*Problem statement*: Repeat, exactly and only, the lines from the beginning of the data through the line with "for o in list(bpy.data.objects): bpy.data.objects.remove(o)". Pictures are left out.

** Start **

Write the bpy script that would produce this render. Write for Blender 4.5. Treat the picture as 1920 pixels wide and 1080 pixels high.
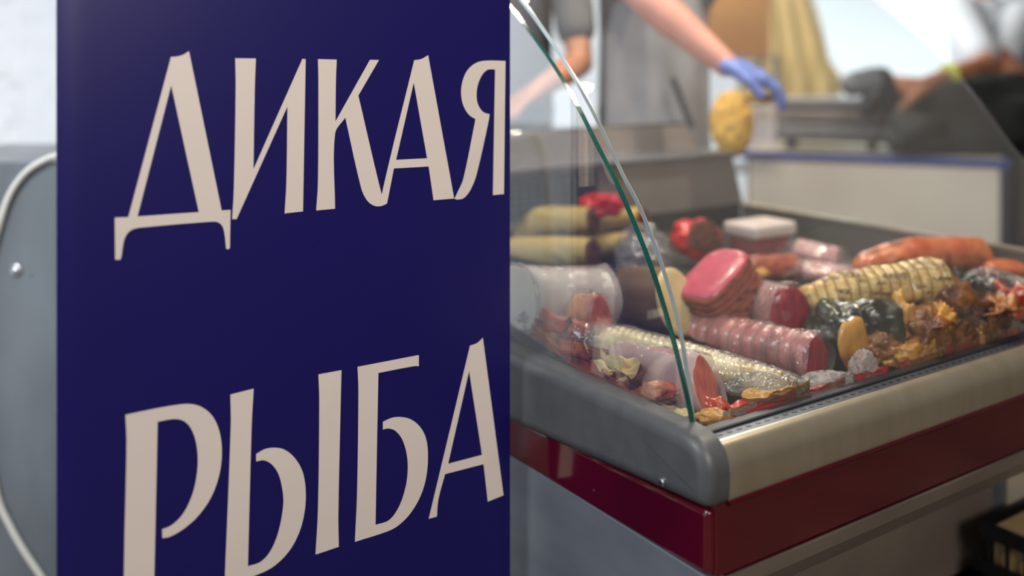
import bpy, bmesh, math, random
from mathutils import Vector, Matrix, noise
from mathutils.geometry import tessellate_polygon
R = math.radians
random.seed(7)
C = bpy.context.scene.collection
for o in list(bpy.data.objects): bpy.data.objects.remove(o)

# ------------------------------------------------------------------ camera
CAMZ = 1.35; F = 1800.0; HZ = 110.0
cam_d = bpy.data.cameras.new('camera'); cam = bpy.data.objects.new('camera', cam_d); C.objects.link(cam)
cam.location = (0, 0, CAMZ); cam.rotation_euler = (R(90), 0, 0)
cam_d.sensor_width = 36; cam_d.lens = 36 * F / 1920; cam_d.shift_y = -(540 - HZ) / 1920
cam_d.clip_start = 0.05
cam_d.dof.use_dof = True; cam_d.dof.focus_distance = 1.72; cam_d.dof.aperture_fstop = 0.95
bpy.context.scene.camera = cam
# ------------------------------------------------------------------ world, lights, exposure
sc = bpy.context.scene
sc.view_settings.view_transform = 'Standard'; sc.view_settings.look = 'None'
sc.view_settings.gamma = 1; sc.view_settings.use_curve_mapping = False
sc.view_settings.exposure = 0.0
w = bpy.data.worlds.new('sky'); sc.world = w; w.use_nodes = True
w.node_tree.nodes['Background'].inputs[0].default_value = (0.85, 0.92, 1.0, 1)
w.node_tree.nodes['Background'].inputs[1].default_value = 1.6
def area(name, loc, target, size, power, col, shape='DISK', size_y=None):
    l = bpy.data.lights.new(name, 'AREA'); l.shape = shape; l.size = size
    if size_y: l.shape = 'RECTANGLE'; l.size_y = size_y
    l.energy = power; l.color = col
    o = bpy.data.objects.new(name, l); C.objects.link(o); o.location = loc
    o.rotation_euler = (Vector(target) - Vector(loc)).to_track_quat('-Z', 'Y').to_euler()
    return o
WARM = (1.0, 0.86, 0.68)
for k, (x, y, p) in enumerate(((0.5, 2.9, 20), (1.15, 2.35, 26), (0.75, 1.15, 9), (0.15, 2.75, 14))):
    area('ceiling_lamp', (x, y, 2.75), (x, y, 0), 0.10, p, WARM)
area('front_fill_light', (1.2, -1.5, 2.5), (-0.3, 1.6, 0.8), 1.2, 74, (1, 0.93, 0.85), size_y=0.6)  # unseen fill lamp, added to brighten the banner lettering
area('back_fill_light', (0.6, 5.3, 2.85), (0.8, 4.0, 0), 2.0, 115, (1.0, 0.94, 0.86), size_y=0.8)  # unseen fill lamp, added to lift the background and bumper top
area('left_fill_light', (-1.5, 0.7, 2.85), (-1.1, 2.4, 0.9), 1.0, 90, (0.88, 0.94, 1.0), size_y=1.0)  # unseen fill lamp, added and aimed to brighten the grey panel at left

# ------------------------------------------------------------------ materials
def lin(c):
    return tuple((x / 255 / 12.92) if x / 255 <= 0.04045 else ((x / 255 + 0.055) / 1.055) ** 2.4 for x in c) + (1,)
MC = {}
def mat(name, c1, c2=None, scale=8, rough=0.5, metal=0, bump=0, stretch=(1, 1, 1), spec=0.5, coat=0, detail=4, bscale=None, lo=.35, hi=.65, c3=None, sss=0):
    if name in MC: return MC[name]
    m = bpy.data.materials.new(name); m.use_nodes = True; nt = m.node_tree; b = nt.nodes['Principled BSDF']
    b.inputs['Roughness'].default_value = rough; b.inputs['Metallic'].default_value = metal
    b.inputs['Specular IOR Level'].default_value = spec
    b.inputs['Coat Weight'].default_value = coat; b.inputs['Coat Roughness'].default_value = 0.05
    b.inputs['Base Color'].default_value = lin(c1)
    tc = nt.nodes.new('ShaderNodeTexCoord'); mp = nt.nodes.new('ShaderNodeMapping')
    mp.inputs['Scale'].default_value = stretch
    nt.links.new(tc.outputs['Object'], mp.inputs['Vector'])
    nz = nt.nodes.new('ShaderNodeTexNoise'); nz.inputs['Scale'].default_value = scale; nz.inputs['Detail'].default_value = detail
    nt.links.new(mp.outputs[0], nz.inputs['Vector'])
    if c2:
        cr = nt.nodes.new('ShaderNodeValToRGB'); cr.color_ramp.elements[0].position = lo; cr.color_ramp.elements[1].position = hi
        cr.color_ramp.elements[0].color = lin(c1); cr.color_ramp.elements[1].color = lin(c2)
        if c3:
            e = cr.color_ramp.elements.new((lo + hi) / 2); e.color = lin(c3)
        nt.links.new(nz.outputs['Fac'], cr.inputs[0]); nt.links.new(cr.outputs[0], b.inputs['Base Color'])
    if bump:
        n2 = nt.nodes.new('ShaderNodeTexNoise'); n2.inputs['Scale'].default_value = bscale or scale * 2; n2.inputs['Detail'].default_value = 3
        nt.links.new(mp.outputs[0], n2.inputs['Vector'])
        bp = nt.nodes.new('ShaderNodeBump'); bp.inputs['Strength'].default_value = bump; bp.inputs['Distance'].default_value = 0.01
        nt.links.new(n2.outputs['Fac'], bp.inputs['Height']); nt.links.new(bp.outputs[0], b.inputs['Normal'])
    MC[name] = m; return m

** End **

*The answer*:
Write the bpy script that would produce this render. Write for Blender 4.5. Treat the picture as 1920 pixels wide and 1080 pixels high.
import bpy, bmesh, math, random
from mathutils import Vector, Matrix, noise
from mathutils.geometry import tessellate_polygon
R = math.radians
random.seed(7)
C = bpy.context.scene.collection
for o in list(bpy.data.objects): bpy.data.objects.remove(o)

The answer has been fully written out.